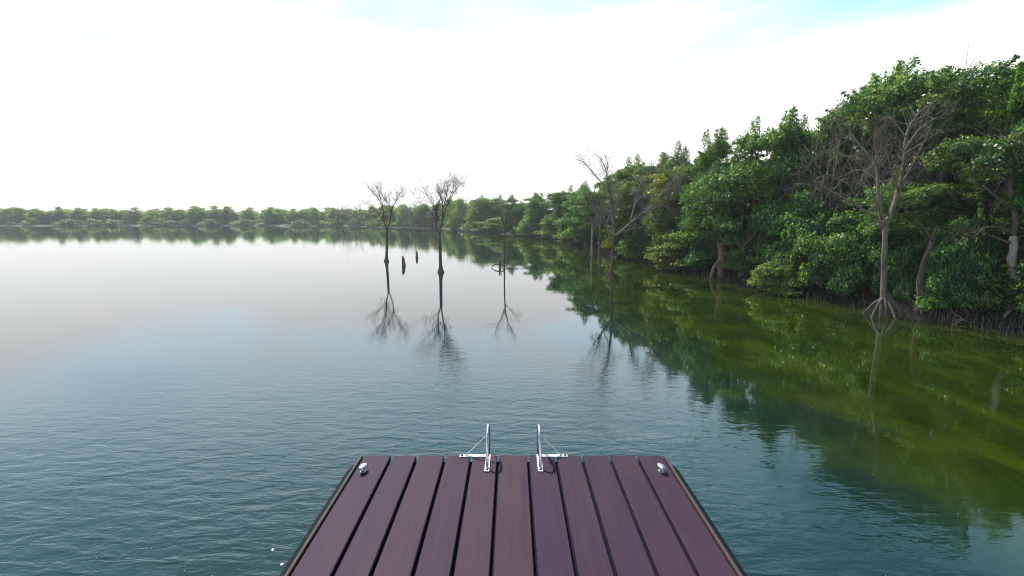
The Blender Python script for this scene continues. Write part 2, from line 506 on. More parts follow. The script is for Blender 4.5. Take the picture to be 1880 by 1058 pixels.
# ------------------------------------------------------------------ foliage
def rand_unit(n):
    v = rng.normal(size=(n, 3)); return v / np.linalg.norm(v, axis=1, keepdims=True)

def leaf_quads(pos, nrm, size):
    """rhombic leaves at pos, facing nrm, random spin"""
    n = len(pos)
    t = np.cross(nrm, rand_unit(n)); t /= np.linalg.norm(t, axis=1, keepdims=True) + 1e-9
    b = np.cross(nrm, t)
    L = size * rng.uniform(0.65, 1.25, (n, 1)); W = L * rng.uniform(0.24, 0.34, (n, 1))
    p0 = pos - t * L * .5
    p2 = pos + t * L * .5 - nrm * L * .12
    p1 = pos + b * W + nrm * L * .04
    p3 = pos - b * W + nrm * L * .04
    return np.stack([p0, p1, p2, p3], axis=1)

def clump_leaves(c, r, n, size, shell=0.55, up=0.35, droop=0.0):
    d = rand_unit(n)
    d[:, 2] = np.where(d[:, 2] < -0.3, d[:, 2] * -0.6, d[:, 2])
    d /= np.linalg.norm(d, axis=1, keepdims=True)
    rr = shell + (1 - shell) * rng.random((n, 1)) ** 0.6
    lump = 1 + 0.22 * np.sin(d[:, :1] * 7 + c[0] * 5) * np.sin(d[:, 1:2] * 6 + c[1] * 4)
    pos = np.asarray(c) + d * rr * np.asarray(r) * lump
    nrm = d * 0.75 + rand_unit(n) * 0.75 + np.array([0, 0, up])
    nrm /= np.linalg.norm(nrm, axis=1, keepdims=True)
    return leaf_quads(pos, nrm, size)

def crown_data(name, H, Rad, z0, nclump, nleaf, size, mat, spires=0, lean=(0, 0), shape='dome', rmul=1.0, zf=0.62):
    """a crown of leaf clumps; returns mesh and the clump centres (branches run to them)"""
    cs, parts = [], []
    for i in range(nclump):
        c = np.array([0, 0, H * .5])
        for _ in range(90):
            u = rng.random()
            z = z0 + (H - z0) * u ** 0.85
            k = (z - z0) / (H - z0)
            if shape == 'dome': rz = math.sqrt(max(0.03, 1 - (k * 1.02 - 0.30) ** 2 / 0.56)) if k > 0.3 else 0.78 + 0.22 * k / 0.3
            elif shape == 'umbrella': rz = 0.45 + 0.55 * math.sin(min(1, k * 1.25) * math.pi * 0.62)
            else: rz = 1.02 * max(0.02, 1 - k ** 1.8) ** 0.6
            if rng.random() > rz * rz + 0.12: continue
            a = rng.uniform(0, 2 * math.pi)
            q = math.sqrt(rng.uniform(0.12, 1.0))
            wob = 1 + 0.20 * math.sin(a * 3 + i) * (0.5 + k)
            c = np.array([math.cos(a) * Rad * rz * q * 0.86 * wob + lean[0] * k, math.sin(a) * Rad * rz * q * 0.86 * wob + lean[1] * k, z * 0.93])
            if all(np.linalg.norm((c - o) * np.array([1, 1, 1.25])) > 0.30 * rmul for o in cs): break
        cs.append(c)
        r = np.array([1, 1, zf]) * rng.uniform(0.34, 0.68) * rmul * (0.8 + 0.25 * Rad / 1.9)
        m = int(nleaf * rng.uniform(0.7, 1.3) * (r[0] / (0.5 * rmul)) ** 2)
        parts.append(clump_leaves(c, r, max(8, m), size))
        # stray sprigs poking out of the clump
        for _ in range(3):
            d = rand_unit(1)[0]; d[2] = abs(d[2]) * 0.8
            for t in np.linspace(0.8, 1.45, 4):
                parts.append(clump_leaves(c + d * r * t, np.array([.07, .07, .07]) * rmul, max(3, int(10 * nleaf / 400)), size, 0.2))
    top = sorted(cs, key=lambda c: -c[2])[:max(spires * 2, 1)]
    for i in range(spires):
        c = top[(i * 2) % len(top)]
        hh = rng.uniform(0.5, 0.85)
        for t in np.linspace(0, 1, 9):
            parts.append(clump_leaves(c + np.array([0.08 * math.sin(t * 4 + i), 0.05 * t, 0.2 + t * hh]), np.array([1, 1, 1.2]) * (0.30 * (1 - t) ** .6 + 0.06), int(nleaf * (0.10 * (1 - t) + 0.015)) + 3, size, 0.2))
    V = np.concatenate(parts)
    return quads_mesh(name, V, mat), cs

def wiggle(a, b, n, amp):
    a, b = Vector(a), Vector(b)
    out = []
    L = (b - a).length
    o1, o2 = Vector(rng.normal(size=3)) * amp * L, Vector(rng.normal(size=3)) * amp * L
    for i in range(n + 1):
        t = i / n
        out.append(a.lerp(b, t) + o1 * math.sin(t * math.pi) + o2 * math.sin(t * 2 * math.pi) * 0.5)
    return out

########

■ **WHAT YOU ARE ASKED TO DO**
Transcribe the whole listing, character for character, but not its images.

■ **SOLUTION FOR THIS EXERCISE**
The Blender Python script for this scene continues. Write part 2, from line 506 on. More parts follow. The script is for Blender 4.5. Take the picture to be 1880 by 1058 pixels.
# ------------------------------------------------------------------ foliage
def rand_unit(n):
    v = rng.normal(size=(n, 3)); return v / np.linalg.norm(v, axis=1, keepdims=True)

def leaf_quads(pos, nrm, size):
    """rhombic leaves at pos, facing nrm, random spin"""
    n = len(pos)
    t = np.cross(nrm, rand_unit(n)); t /= np.linalg.norm(t, axis=1, keepdims=True) + 1e-9
    b = np.cross(nrm, t)
    L = size * rng.uniform(0.65, 1.25, (n, 1)); W = L * rng.uniform(0.24, 0.34, (n, 1))
    p0 = pos - t * L * .5
    p2 = pos + t * L * .5 - nrm * L * .12
    p1 = pos + b * W + nrm * L * .04
    p3 = pos - b * W + nrm * L * .04
    return np.stack([p0, p1, p2, p3], axis=1)

def clump_leaves(c, r, n, size, shell=0.55, up=0.35, droop=0.0):
    d = rand_unit(n)
    d[:, 2] = np.where(d[:, 2] < -0.3, d[:, 2] * -0.6, d[:, 2])
    d /= np.linalg.norm(d, axis=1, keepdims=True)
    rr = shell + (1 - shell) * rng.random((n, 1)) ** 0.6
    lump = 1 + 0.22 * np.sin(d[:, :1] * 7 + c[0] * 5) * np.sin(d[:, 1:2] * 6 + c[1] * 4)
    pos = np.asarray(c) + d * rr * np.asarray(r) * lump
    nrm = d * 0.75 + rand_unit(n) * 0.75 + np.array([0, 0, up])
    nrm /= np.linalg.norm(nrm, axis=1, keepdims=True)
    return leaf_quads(pos, nrm, size)

def crown_data(name, H, Rad, z0, nclump, nleaf, size, mat, spires=0, lean=(0, 0), shape='dome', rmul=1.0, zf=0.62):
    """a crown of leaf clumps; returns mesh and the clump centres (branches run to them)"""
    cs, parts = [], []
    for i in range(nclump):
        c = np.array([0, 0, H * .5])
        for _ in range(90):
            u = rng.random()
            z = z0 + (H - z0) * u ** 0.85
            k = (z - z0) / (H - z0)
            if shape == 'dome': rz = math.sqrt(max(0.03, 1 - (k * 1.02 - 0.30) ** 2 / 0.56)) if k > 0.3 else 0.78 + 0.22 * k / 0.3
            elif shape == 'umbrella': rz = 0.45 + 0.55 * math.sin(min(1, k * 1.25) * math.pi * 0.62)
            else: rz = 1.02 * max(0.02, 1 - k ** 1.8) ** 0.6
            if rng.random() > rz * rz + 0.12: continue
            a = rng.uniform(0, 2 * math.pi)
            q = math.sqrt(rng.uniform(0.12, 1.0))
            wob = 1 + 0.20 * math.sin(a * 3 + i) * (0.5 + k)
            c = np.array([math.cos(a) * Rad * rz * q * 0.86 * wob + lean[0] * k, math.sin(a) * Rad * rz * q * 0.86 * wob + lean[1] * k, z * 0.93])
            if all(np.linalg.norm((c - o) * np.array([1, 1, 1.25])) > 0.30 * rmul for o in cs): break
        cs.append(c)
        r = np.array([1, 1, zf]) * rng.uniform(0.34, 0.68) * rmul * (0.8 + 0.25 * Rad / 1.9)
        m = int(nleaf * rng.uniform(0.7, 1.3) * (r[0] / (0.5 * rmul)) ** 2)
        parts.append(clump_leaves(c, r, max(8, m), size))
        # stray sprigs poking out of the clump
        for _ in range(3):
            d = rand_unit(1)[0]; d[2] = abs(d[2]) * 0.8
            for t in np.linspace(0.8, 1.45, 4):
                parts.append(clump_leaves(c + d * r * t, np.array([.07, .07, .07]) * rmul, max(3, int(10 * nleaf / 400)), size, 0.2))
    top = sorted(cs, key=lambda c: -c[2])[:max(spires * 2, 1)]
    for i in range(spires):
        c = top[(i * 2) % len(top)]
        hh = rng.uniform(0.5, 0.85)
        for t in np.linspace(0, 1, 9):
            parts.append(clump_leaves(c + np.array([0.08 * math.sin(t * 4 + i), 0.05 * t, 0.2 + t * hh]), np.array([1, 1, 1.2]) * (0.30 * (1 - t) ** .6 + 0.06), int(nleaf * (0.10 * (1 - t) + 0.015)) + 3, size, 0.2))
    V = np.concatenate(parts)
    return quads_mesh(name, V, mat), cs

def wiggle(a, b, n, amp):
    a, b = Vector(a), Vector(b)
    out = []
    L = (b - a).length
    o1, o2 = Vector(rng.normal(size=3)) * amp * L, Vector(rng.normal(size=3)) * amp * L
    for i in range(n + 1):
        t = i / n
        out.append(a.lerp(b, t) + o1 * math.sin(t * math.pi) + o2 * math.sin(t * 2 * math.pi) * 0.5)
    return out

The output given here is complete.